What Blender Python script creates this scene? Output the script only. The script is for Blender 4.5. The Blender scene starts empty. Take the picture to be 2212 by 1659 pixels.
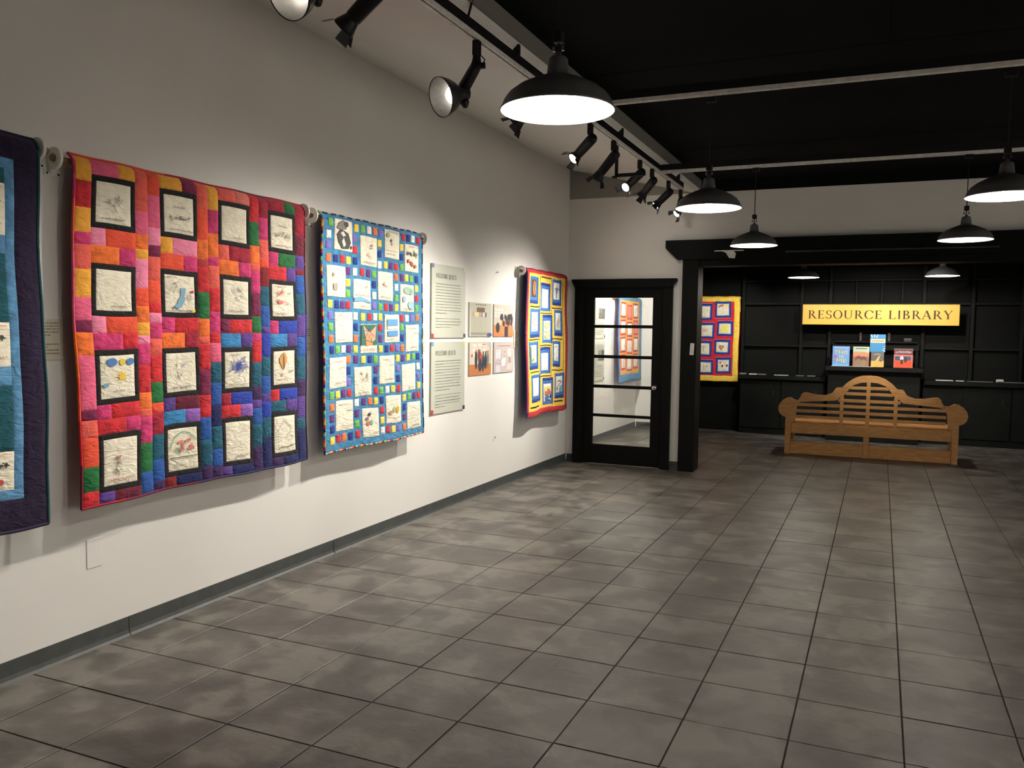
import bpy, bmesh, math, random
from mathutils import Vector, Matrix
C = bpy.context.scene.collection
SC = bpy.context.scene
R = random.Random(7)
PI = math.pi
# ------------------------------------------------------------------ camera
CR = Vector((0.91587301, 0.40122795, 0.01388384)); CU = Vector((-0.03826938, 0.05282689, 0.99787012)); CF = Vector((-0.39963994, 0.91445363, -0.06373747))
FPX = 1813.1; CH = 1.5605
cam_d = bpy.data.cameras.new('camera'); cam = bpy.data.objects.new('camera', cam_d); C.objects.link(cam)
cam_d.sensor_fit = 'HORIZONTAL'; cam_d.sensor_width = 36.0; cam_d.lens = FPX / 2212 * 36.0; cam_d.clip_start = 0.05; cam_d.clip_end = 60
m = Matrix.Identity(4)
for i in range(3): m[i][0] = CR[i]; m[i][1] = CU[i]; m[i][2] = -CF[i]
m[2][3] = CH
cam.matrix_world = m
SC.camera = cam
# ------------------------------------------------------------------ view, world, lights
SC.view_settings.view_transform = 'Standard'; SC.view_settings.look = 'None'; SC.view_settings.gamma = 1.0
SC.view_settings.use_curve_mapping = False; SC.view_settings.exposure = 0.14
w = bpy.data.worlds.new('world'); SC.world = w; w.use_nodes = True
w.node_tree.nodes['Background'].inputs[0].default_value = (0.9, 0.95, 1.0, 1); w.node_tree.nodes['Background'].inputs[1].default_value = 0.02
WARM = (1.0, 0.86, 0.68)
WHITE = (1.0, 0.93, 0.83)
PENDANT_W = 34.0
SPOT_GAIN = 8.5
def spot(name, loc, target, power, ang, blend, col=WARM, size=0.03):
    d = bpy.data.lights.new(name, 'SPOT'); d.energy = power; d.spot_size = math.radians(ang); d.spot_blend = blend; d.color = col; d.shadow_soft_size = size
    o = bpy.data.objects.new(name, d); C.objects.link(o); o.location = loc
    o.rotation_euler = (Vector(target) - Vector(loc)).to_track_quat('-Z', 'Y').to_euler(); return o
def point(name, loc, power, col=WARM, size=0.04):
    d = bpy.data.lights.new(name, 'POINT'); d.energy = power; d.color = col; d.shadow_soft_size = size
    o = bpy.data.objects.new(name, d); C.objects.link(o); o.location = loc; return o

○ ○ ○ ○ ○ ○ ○

» Given instruction: Wherever the word "scene" occurs in a line of the listing, copy that line.

» Correct answer:
What Blender Python script creates this scene? Output the script only. The script is for Blender 4.5. The Blender scene starts empty. Take the picture to be 2212 by 1659 pixels.
C = bpy.context.scene.collection
SC = bpy.context.scene